By the express terms of the option agreement defendants were to deliver, without charge to plaintiffs, a policy of mortgage title insurance in favor of the government. The agreement itself was to list the true purchase price. Plaintiffs argue there was no fraud or concealment as the agreement showed the purchase price to be the higher amount, $10,380, which sum was actually to be paid to defendants. The only trouble with that argument is that in truth and in fact such higher amount was not the actual purchase price. Defendants were to receive a net amount $60 less than that figure, under any theory. The effect of the side agreement was that the government, in the first instance, would be paying the cost of the insurance, and ultimately would be reimbursed by plaintiffs as they paid off the loan. The sum and substance, therefore, of the whole matter is that the option contract, being the result of the side agreement, was in direct contravention of law and unenforceable under the universal rule to the effect that no action can be maintained, either at law or in equity, upon any contract or agreement made in violation of law. ( Bourbon County Comm'rs v.
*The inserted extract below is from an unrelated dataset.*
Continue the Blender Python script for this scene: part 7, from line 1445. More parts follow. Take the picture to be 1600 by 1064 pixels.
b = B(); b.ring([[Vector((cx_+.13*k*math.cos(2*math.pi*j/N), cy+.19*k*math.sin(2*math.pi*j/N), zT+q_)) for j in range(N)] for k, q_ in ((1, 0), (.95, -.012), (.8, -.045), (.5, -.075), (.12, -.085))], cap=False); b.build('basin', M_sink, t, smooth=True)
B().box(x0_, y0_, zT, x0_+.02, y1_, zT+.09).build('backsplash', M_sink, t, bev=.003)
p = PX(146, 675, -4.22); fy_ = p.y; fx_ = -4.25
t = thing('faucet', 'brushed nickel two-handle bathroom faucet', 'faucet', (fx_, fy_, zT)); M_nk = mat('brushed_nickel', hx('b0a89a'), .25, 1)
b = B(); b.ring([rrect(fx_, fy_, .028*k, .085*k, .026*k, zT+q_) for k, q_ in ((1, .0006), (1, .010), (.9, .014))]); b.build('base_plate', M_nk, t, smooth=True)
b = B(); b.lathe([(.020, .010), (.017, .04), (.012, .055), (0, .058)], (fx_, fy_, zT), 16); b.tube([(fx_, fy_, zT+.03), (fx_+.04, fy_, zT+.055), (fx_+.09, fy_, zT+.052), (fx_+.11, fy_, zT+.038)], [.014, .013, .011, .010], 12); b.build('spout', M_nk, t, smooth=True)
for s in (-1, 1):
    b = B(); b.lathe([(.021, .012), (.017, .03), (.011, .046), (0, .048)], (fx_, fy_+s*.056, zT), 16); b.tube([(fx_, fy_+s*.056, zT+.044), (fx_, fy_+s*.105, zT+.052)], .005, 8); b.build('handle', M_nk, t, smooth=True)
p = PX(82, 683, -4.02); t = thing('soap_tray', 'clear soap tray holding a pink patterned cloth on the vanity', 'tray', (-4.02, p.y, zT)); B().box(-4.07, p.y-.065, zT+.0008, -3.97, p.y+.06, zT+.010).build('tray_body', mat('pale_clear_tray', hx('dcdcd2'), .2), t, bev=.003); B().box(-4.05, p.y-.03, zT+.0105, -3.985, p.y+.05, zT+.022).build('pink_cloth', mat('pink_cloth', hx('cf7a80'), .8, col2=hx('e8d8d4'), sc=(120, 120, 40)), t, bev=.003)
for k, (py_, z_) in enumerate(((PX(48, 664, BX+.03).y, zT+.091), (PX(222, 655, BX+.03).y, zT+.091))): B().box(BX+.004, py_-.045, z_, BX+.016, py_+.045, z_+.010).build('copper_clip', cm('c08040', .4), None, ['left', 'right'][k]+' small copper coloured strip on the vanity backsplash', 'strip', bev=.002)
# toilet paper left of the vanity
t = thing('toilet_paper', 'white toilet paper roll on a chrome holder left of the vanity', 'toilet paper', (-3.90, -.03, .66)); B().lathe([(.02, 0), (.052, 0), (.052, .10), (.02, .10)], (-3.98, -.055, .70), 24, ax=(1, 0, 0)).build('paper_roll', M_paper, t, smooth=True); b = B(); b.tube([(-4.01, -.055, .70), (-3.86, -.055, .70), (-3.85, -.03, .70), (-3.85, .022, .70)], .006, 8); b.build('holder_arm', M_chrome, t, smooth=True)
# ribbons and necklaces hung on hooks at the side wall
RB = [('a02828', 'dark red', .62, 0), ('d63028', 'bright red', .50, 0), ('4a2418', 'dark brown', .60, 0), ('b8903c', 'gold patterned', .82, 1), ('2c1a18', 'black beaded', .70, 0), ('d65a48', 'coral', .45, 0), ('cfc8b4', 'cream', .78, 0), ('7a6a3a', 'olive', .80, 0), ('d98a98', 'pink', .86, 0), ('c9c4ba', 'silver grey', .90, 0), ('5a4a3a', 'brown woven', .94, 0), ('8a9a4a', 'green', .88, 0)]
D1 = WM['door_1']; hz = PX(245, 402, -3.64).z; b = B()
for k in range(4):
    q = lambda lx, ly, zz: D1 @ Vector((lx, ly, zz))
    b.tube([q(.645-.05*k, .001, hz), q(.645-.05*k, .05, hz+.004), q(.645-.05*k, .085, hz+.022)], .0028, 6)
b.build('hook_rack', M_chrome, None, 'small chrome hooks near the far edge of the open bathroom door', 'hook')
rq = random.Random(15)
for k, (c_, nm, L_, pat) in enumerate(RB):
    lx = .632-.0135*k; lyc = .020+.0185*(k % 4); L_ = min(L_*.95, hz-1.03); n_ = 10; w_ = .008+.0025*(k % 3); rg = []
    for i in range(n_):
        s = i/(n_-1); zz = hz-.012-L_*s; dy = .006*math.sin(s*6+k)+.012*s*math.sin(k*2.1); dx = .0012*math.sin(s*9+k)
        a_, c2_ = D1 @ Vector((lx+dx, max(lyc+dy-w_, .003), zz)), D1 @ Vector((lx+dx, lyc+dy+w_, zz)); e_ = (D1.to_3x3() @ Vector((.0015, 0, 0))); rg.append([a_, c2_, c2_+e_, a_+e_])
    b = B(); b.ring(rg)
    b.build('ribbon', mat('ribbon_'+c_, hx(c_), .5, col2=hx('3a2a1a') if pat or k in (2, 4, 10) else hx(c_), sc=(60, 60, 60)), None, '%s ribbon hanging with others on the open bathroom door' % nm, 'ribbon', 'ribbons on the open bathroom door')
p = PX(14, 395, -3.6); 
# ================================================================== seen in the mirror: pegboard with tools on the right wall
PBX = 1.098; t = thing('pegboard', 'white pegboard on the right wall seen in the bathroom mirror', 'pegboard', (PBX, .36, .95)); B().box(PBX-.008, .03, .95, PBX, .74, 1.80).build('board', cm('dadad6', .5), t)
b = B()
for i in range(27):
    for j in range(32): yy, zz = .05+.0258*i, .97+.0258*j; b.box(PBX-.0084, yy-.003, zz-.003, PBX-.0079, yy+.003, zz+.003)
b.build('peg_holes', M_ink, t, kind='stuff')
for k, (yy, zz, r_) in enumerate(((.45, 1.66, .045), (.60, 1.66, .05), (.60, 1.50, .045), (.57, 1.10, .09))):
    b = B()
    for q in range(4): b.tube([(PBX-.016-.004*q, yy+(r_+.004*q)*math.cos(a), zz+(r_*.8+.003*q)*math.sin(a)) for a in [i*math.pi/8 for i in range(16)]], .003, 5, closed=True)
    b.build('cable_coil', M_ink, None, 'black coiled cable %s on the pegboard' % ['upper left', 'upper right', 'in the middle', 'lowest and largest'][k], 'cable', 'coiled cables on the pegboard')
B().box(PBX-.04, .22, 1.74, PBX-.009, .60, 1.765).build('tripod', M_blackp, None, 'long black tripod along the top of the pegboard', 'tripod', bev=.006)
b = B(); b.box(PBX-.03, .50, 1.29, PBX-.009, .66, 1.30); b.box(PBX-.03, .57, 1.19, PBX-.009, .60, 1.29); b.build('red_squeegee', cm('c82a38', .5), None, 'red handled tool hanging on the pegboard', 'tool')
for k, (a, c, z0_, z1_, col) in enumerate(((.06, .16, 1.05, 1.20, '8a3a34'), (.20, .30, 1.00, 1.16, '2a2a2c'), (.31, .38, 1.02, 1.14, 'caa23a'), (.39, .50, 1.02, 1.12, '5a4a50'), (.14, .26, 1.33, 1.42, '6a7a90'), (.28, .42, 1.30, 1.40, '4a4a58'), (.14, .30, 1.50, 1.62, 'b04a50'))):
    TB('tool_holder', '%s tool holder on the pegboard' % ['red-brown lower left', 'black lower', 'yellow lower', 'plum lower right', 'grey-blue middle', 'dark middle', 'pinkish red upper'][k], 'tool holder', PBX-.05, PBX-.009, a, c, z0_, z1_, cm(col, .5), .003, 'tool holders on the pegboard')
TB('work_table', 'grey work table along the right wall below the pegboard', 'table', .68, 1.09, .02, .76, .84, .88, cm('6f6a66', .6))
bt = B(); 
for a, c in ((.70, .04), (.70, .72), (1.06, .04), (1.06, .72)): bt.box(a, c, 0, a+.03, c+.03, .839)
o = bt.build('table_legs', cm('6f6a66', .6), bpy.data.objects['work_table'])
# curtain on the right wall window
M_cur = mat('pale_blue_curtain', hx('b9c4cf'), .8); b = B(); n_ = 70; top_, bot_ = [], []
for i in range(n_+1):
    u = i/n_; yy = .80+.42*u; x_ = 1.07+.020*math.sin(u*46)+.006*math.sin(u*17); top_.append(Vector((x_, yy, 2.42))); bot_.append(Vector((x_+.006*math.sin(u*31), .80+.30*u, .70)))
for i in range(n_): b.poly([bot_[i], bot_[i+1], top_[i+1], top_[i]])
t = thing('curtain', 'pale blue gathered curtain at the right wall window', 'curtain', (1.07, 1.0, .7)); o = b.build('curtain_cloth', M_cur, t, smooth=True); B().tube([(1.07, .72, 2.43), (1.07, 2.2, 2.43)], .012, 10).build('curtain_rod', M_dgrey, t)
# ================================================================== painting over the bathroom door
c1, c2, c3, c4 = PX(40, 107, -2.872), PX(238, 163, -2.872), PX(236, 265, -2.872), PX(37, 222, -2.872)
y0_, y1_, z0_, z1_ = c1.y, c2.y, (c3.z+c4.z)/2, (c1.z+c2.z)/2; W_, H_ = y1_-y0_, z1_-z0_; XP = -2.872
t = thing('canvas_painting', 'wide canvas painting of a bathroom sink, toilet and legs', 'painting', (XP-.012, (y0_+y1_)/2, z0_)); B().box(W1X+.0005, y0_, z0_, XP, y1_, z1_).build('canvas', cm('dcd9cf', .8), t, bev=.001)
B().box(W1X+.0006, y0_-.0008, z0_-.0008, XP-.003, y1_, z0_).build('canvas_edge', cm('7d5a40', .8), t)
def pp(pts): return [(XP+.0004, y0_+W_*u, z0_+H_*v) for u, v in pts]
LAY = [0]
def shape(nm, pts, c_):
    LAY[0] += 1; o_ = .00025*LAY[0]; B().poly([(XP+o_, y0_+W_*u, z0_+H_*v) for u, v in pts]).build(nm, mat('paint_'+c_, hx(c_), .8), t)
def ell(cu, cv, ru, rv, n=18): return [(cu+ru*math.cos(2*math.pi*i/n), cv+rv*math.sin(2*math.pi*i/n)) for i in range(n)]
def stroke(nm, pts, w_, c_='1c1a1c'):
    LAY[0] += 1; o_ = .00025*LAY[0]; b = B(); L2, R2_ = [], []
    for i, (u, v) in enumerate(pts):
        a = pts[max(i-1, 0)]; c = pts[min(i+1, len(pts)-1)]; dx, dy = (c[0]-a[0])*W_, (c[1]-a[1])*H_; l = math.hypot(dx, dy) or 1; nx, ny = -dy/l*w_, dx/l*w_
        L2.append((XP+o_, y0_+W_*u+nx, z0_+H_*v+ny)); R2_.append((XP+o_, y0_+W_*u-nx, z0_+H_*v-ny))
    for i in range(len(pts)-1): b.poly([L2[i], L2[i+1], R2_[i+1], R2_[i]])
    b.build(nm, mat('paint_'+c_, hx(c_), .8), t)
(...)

Miller, 132 Kan. 52, 294 P. 863; Cook v. Donner, 145 Kan. 674, 66 P.2d 587, 110 A.L.R. 244; Roddy v. Hill Packing Co., 156 Kan. 706, 715, 137 P.2d 215; Murphy v. Plains State Bank, 157 Kan. 530, 142 P.2d 733; and Brumm v. Goodman, 164 Kan. 281, 188 P.2d 913.)
In view of our holding it is unnecessary to discuss numerous other contentions made by the parties in support of or to overthrow the judgment rendered. The judgment of the lower court is therefore reversed with directions to sustain the demurrer to plaintiffs' evidence.